Mood for change seen in quake city as a good omen for party's chances in next year's election, says Cunliffe.

Heartened by an emphatic victory in the weekend's Christchurch East byelection, Labour Leader David Cunliffe says the "mood for change" in the quake-hit city bodes well for his party's chances of recapturing Christchurch Central next year.

Labour candidate Poto Williams arrives in Parliament this week after trouncing National candidate Matthew Doocey with 61 per cent of the vote against Mr Doocey's 26 per cent.

That represented a turnaround on the 2011 election where, in spite of Lianne Dalziel holding the seat, National received a higher party vote than Labour, Mr Cunliffe said.

"We're really pleased. It's far better than we expected and it shows there's a real move at least within Christchurch," he said.


Looking ahead to next year's general election, Mr Cunliffe said Christchurch Central, which Labour lost in 2011 "will be a real battle and we have a few hurdles to cross for that one".

But the party had learned during the byelection campaign that "Christchurch people who've been affected by the earthquake, which is just about everybody, are heartily sick and tired of the slow rate of the rebuild and stressed and frustrated about the slow payout rates from the insurance industry.

"Some people are doing really well out of the rebuild but most aren't and there's a sense of unfairness that's come through, particularly in Christchurch East but more broadly as well.

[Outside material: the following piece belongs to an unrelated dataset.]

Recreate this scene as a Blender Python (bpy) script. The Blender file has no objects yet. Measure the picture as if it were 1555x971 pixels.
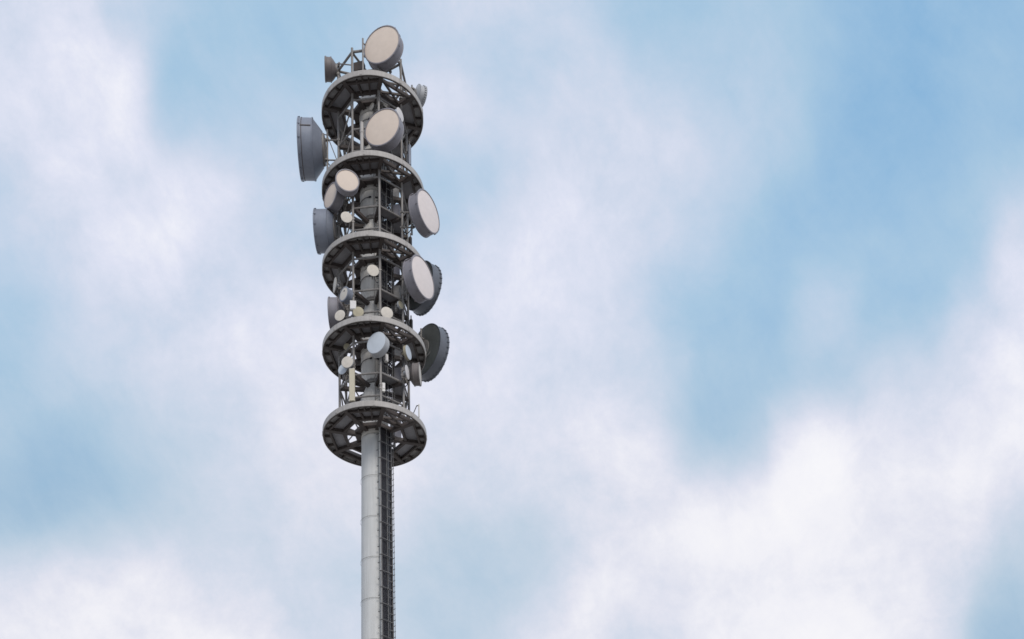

"So I think there's definitely a seachange on in greater Christchurch in terms of the mood and I think Christchurch people increasingly want a fresh start next year. They've shown that in the mayoral election as well."

Through a spokeswoman, Prime Minister John Key said National didn't take any seats for granted, "and we're sure Christchurch Central will again be fiercely contested in 2014".

"However, we do not think the Christchurch East result makes winning Central any easier or more difficult."

Mr Cunliffe paid tribute to Ms Williams, saying she was "obviously a very good candidate who is a very genuine person" and who had demonstrated she cared for "a constituency that's been battered and bruised".